Now it is time for Mississippi State to start providing their own highlights. Perkins has done his part with five rushing touchdowns already, including bursts of 44, 30, and 21 yards. In fact with 389 net yards so far he is not far from the 422 total of all last season.

Of course that was when Perkins played in rotation with record-setter Vick Ballard. Now it is his turn to play lead Dog in the ground game, right? Well, maybe, Perkins says. But where two years ago Coach Dan Mullen waited until October for making Ballard the ‘feature' back with others sharing snaps, Perkins sees no such signs so far.

"I really can't tell. Sometimes we start rotating and sometimes I stay in there," he says. And make not mistake, Perkins is willing, able, and eager to haul the ball as often as they'll hand it to him.

"But if feel all those guys rotating in can get the job done. And when they get in they know they might not have but two or three carries the whole game, so they're going to try to make a big play. That's what all of them are thinking, make a big play."

Which can be a good thing, too. At the same time Perkins, based on his own experience, has some wise words for Derrick Milton, Josh Robinson, and Nick Griffin.

"I tell them look for the big play but it's not going to always be there so get two or three years, or five or ten, whatever they can get, and go back in. Keep doing your part carries will increase and you'll stay in the game more."

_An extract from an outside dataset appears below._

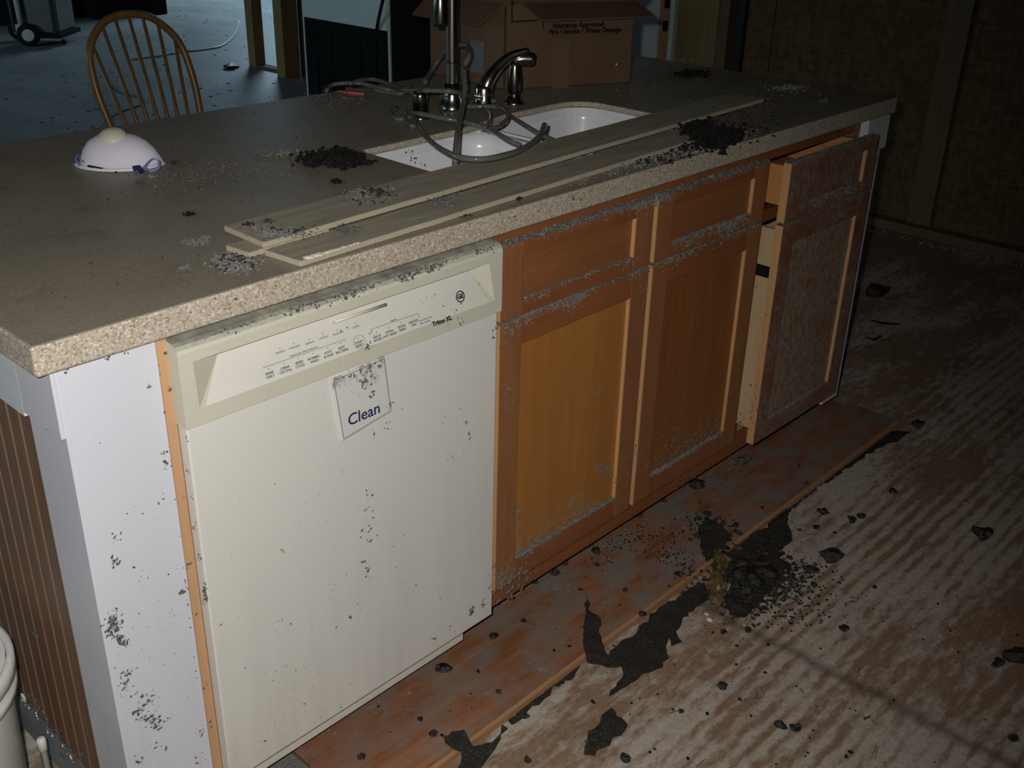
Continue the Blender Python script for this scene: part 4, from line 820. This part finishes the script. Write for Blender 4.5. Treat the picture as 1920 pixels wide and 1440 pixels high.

Good running is the foundation of Mississippi State's offense, and so far it has been so good again. Just as the Bulldogs expected of every area, Perkins said. "We came into the season knowing these first four games we should be able to win. And we knew we had to keep improving after the bye-week. We make sure we don't get complacent and keep working hard.

"We know we have to pick it up now because we get into SEC play. And we have to go on the road also."